I probably would be jeering on the Mets (never the Yankees!), tawkin' with an accent, and enjoying far better Italian food than I do now. Some of my peers from high school bought houses around the block from their parents. I can't imagine a world that small. Moving opened me up to the idea that people can happily live differently and that there are good and bad aspects to any place. New York City's suburbs are the right place for some people. They were not for me.

Teacher Terry
7-7-19, 10:42am
Moved due to first husband being in the service. Moved back to my hometown of 89k to raise my kids and bought the house next door to my parents. It was awesome and we had a great time. I helped my mom take care of my dad and she watched the kids so I could attend college. After getting my 3 college degrees there were not enough professional jobs in the town and I didn’t have any connections. So started to interview nationwide and since my husband could get a job anywhere quickly because of his skill set we moved to Kansas. When I divorced him I got my job out West and never looked back. I visit my hometown but I love it here.

catherine
7-7-19, 1:00pm
I grew up in Milford, CT, a nice size town, and I have a lot of good memories of the place. It was also ALMOST commutable to Manhattan, and I did that for about 5-6 months and then moved to Westchester County, NY to be closer to work. I loved working in NYC, and if I had stayed in Milford, I would have either not found a job I loved, or I would have been bored, or both. My brother still lives there and loves it. I also probably would have married a guy I went to both proms with--really nice guy, but I prefer the one I wound up marrying.

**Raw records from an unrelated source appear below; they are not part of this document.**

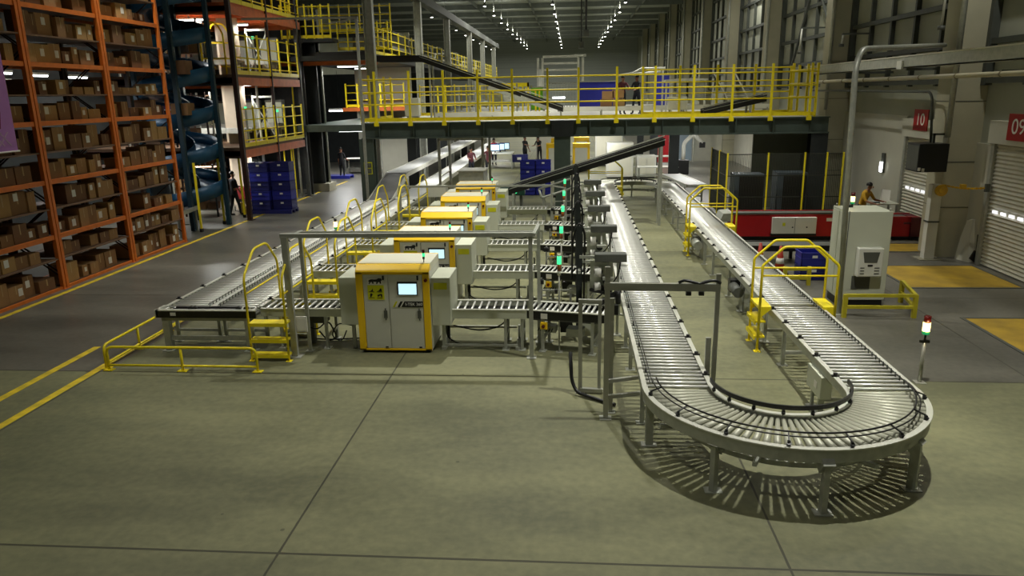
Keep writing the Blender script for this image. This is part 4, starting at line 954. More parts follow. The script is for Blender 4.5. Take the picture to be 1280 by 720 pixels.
# orange/yellow dock gate far under the deck
struct('door_3',MB().box(8.0,10,50,50.1,0,2.9),SHUT,origin=(9,50,0),label='pale shutter far under the deck on the dock side',cat='door')
frame_panel('red blue and white display panel far under the deck',5.3,6.2,48,0,2.4,RED); frame_panel('pale blue display panel far under the deck toward the dock',6.5,7.8,49,0,2.7,mat('pale_blue_panel',cvt(150,170,184),.5,0,.05,2))

# ------------------------------------------------------------------ mesh pen with two dark server cabinets, beside the red boom
t=thing('mesh_fence','dark mesh fence pen with thin yellow posts behind the red boom','fence',(5.5,26.8,0))
fp=[(5.5,29.8),(5.5,26.8),(6.9,26.8),(8.15,26.8),(8.9,26.8),(9.45,26.8)]
fz=2.35
for i,(x,y) in enumerate(fp): obj('post',MB().box(x-.025,x+.025,y-.025,y+.025,0,fz),YEL,t)
obj('post',MB().box(5.47,5.53,28.2,28.26,0,fz),YEL,t)
def mesh_panel(p,q):
    b=MB(); n=int(18*((p[0]-q[0])**2+(p[1]-q[1])**2)**.5)
    for i in range(1,n):
        f=i/n; x=p[0]+(q[0]-p[0])*f; y=p[1]+(q[1]-p[1])*f; b.bar((x,y,.1),(x,y,fz-.05),.012,.012)
    for z in (.1,.8,1.55,fz-.05): b.bar((p[0],p[1],z),(q[0],q[1],z),.02,.03)
    return b
for i in range(5): obj('mesh_panel',mesh_panel(fp[i],fp[i+1]),MESH,t)
t=thing('server_cabinet','black server cabinet with dark glass door inside the mesh pen, next to the yellow ladder','cabinet',(6.4,27.6,0)); obj('body',MB().box(5.9,6.95,27.3,28.1,.05,1.55),mat('slate_cabinet',cvt(72,82,88),.5,0,.06,3),t,bevel=.01); obj('glass_door',MB().box(6.05,6.93,27.27,27.3,.1,1.48),BLK,t); obj('plinth',MB().box(5.92,6.93,27.33,28.05,0,.05),BLK,t)
t=thing('server_cabinet','black server cabinet inside the mesh pen, the one toward the dock wall','cabinet',(7.95,27.6,0)); obj('body',MB().box(7.4,8.45,27.3,28.1,.05,1.6),MATS['slate_cabinet'],t,bevel=.01); obj('glass_door',MB().box(7.6,8.42,27.27,27.3,.1,1.53),BLK,t); obj('plinth',MB().box(7.42,8.43,27.33,28.05,0,.05),BLK,t)
struct('wall_partition',MB().box(7.0,9.8,29.6,29.7,0,2.9),mat('olive_screen_sheet',cvt(98,102,86),.7,0,.1,2),origin=(8.8,29.6,0),label='dark screen wall behind the mesh pen',cat='wall')

for k,(x,y,zb) in enumerate(((.75,40,7.6),(.55,43,7.2))):
    t=thing('ceiling_hanger',['dark hanging pole with a small box above the lattice machine, nearer one','dark hanging pole above the lattice machine, thinner one behind'][k],'hanging pole',(x,y,zb))
    obj('pole',MB().cyl((x,y,zb),(x,y,12.9),.05-.015*k,n=8),BLK,t); obj('box',MB().box(x-.14,x+.14,y-.12,y+.12,zb-.35,zb),DGREY,t); obj('cord',MB().cyl((x+.3,y,zb+1.5),(x+.3,y,12.9),.02,n=6).bar((x,y,zb+1.5),(x+.3,y,zb+1.5),.03,.03),BLK,t)
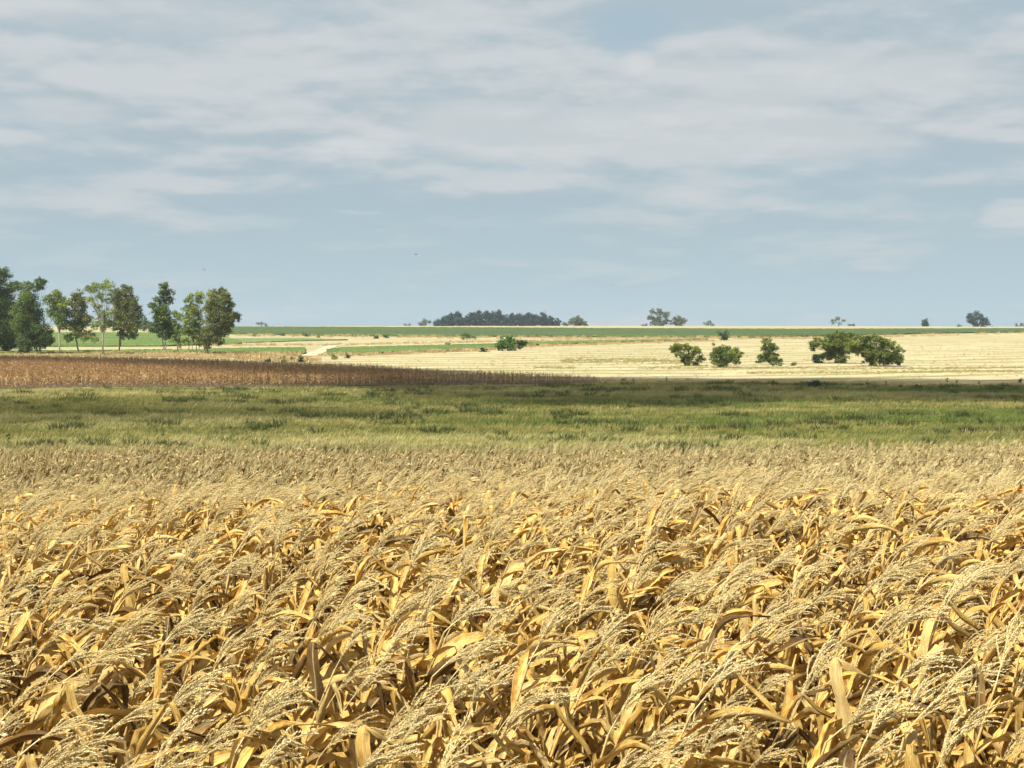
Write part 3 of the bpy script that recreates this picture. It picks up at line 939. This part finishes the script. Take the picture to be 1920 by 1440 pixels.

On an interesting note, our place in Grand Isle is the farthest from US Route 1 that I've ever lived--the Route 1 that goes from Maine to Florida. I've lived just off of Route 1 for over 60 years of my life (in CT and NJ), and I've always thought it would be fun to take a road trip its entire length. I now live just off US Route 2. If I kept going on the same pattern, I wonder how long it would take me to move to a place off of Rt. 66. :)

happystuff
7-7-19, 4:44pm
It's a mute point for me. Didn't stay and have made many more choices and decisions throughout my life that have gotten me where I am today rather than "somewhere else". I'm good looking forward instead of "what if" backward. :)

KayLR
7-8-19, 12:19pm
I love[d] my hometown and lived in it for many years into adulthood. It was a time when everybody knew everybody. The population was never more than 1,500 when I lived there. It is nearing 9.500 now, having grown quickly over the past five years. I moved away in the mid '00s to return to school in another city 7 hours away, then to Florida and back to the area. I wouldn't live in my hometown now. It makes me actually physically uncomfortable (anxious, sad, stomach flutters) to drive there now (my daughter still lives there).

I doubt if much would have changed about me if I'd stayed; if my husband hadn't left me we might still own our five acres and built our underground home (70s dream) and I'd be farming. Be that as it may, I'd probably still be working and doing much of the same things I do now and trying to live with what was happening to my town while still loving my "place."